1. Há alguns anos atrás ouvi uma história que me ficou gravada na memória. Esse pequeno conto foi-me relatado a propósito dos artistas «com aspas», ou dos «pseudo criadores», que não escolhem solo ou pátria para germinar: é a história do Dragão na garagem.

2. Dois amigos conversam um com o outro, e um deles tenta convencer o parceiro que tem instalado na sua garagem pessoal um imponente Dragão. Como é evidente, perante este acontecimento insólito, a reacção do interlocutor só podia ser de incredulidade. «Como é possível isso? Os Dragões não existem, e se existissem, com certeza que o último lugar que escolheriam para viver seria numa garagem escura e desagradável, ainda por cima numa cidade como esta. Não acredito nisso!»

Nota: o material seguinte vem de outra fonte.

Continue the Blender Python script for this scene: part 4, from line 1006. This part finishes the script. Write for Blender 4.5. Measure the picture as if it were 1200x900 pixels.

3. Como nestas coisas o melhor é ver para crer, o indivíduo convidou o seu amigo a visitar a tal garagem para comprovar com os seus próprios olhos a estranha história do Dragão. Uma vez chegados lá, o amigo olhou e tornou a olhar e não viu nada. «Não vejo aqui nenhum Dragão, meu caro». A resposta não tardou: «Claro que não o vês. Nem poderias vê-lo, porque este Dragão é invisível

4. Desconfiado, o amigo ripostou: «Muito bem, se ele é invisível, arranja um pouco de tinta num spray, a gente espalha por aí, e se de facto o teu Dragão estiver dentro desta garagem, vamos poder localizá-lo. Assim poderemos tocar nele, sentir a sua forma pelo tacto.» Mais uma vez a resposta rápida: «Isso não vai ser possível, porque este Dragão que aqui está é incorpóreo, ou seja, não é constituído por matéria.»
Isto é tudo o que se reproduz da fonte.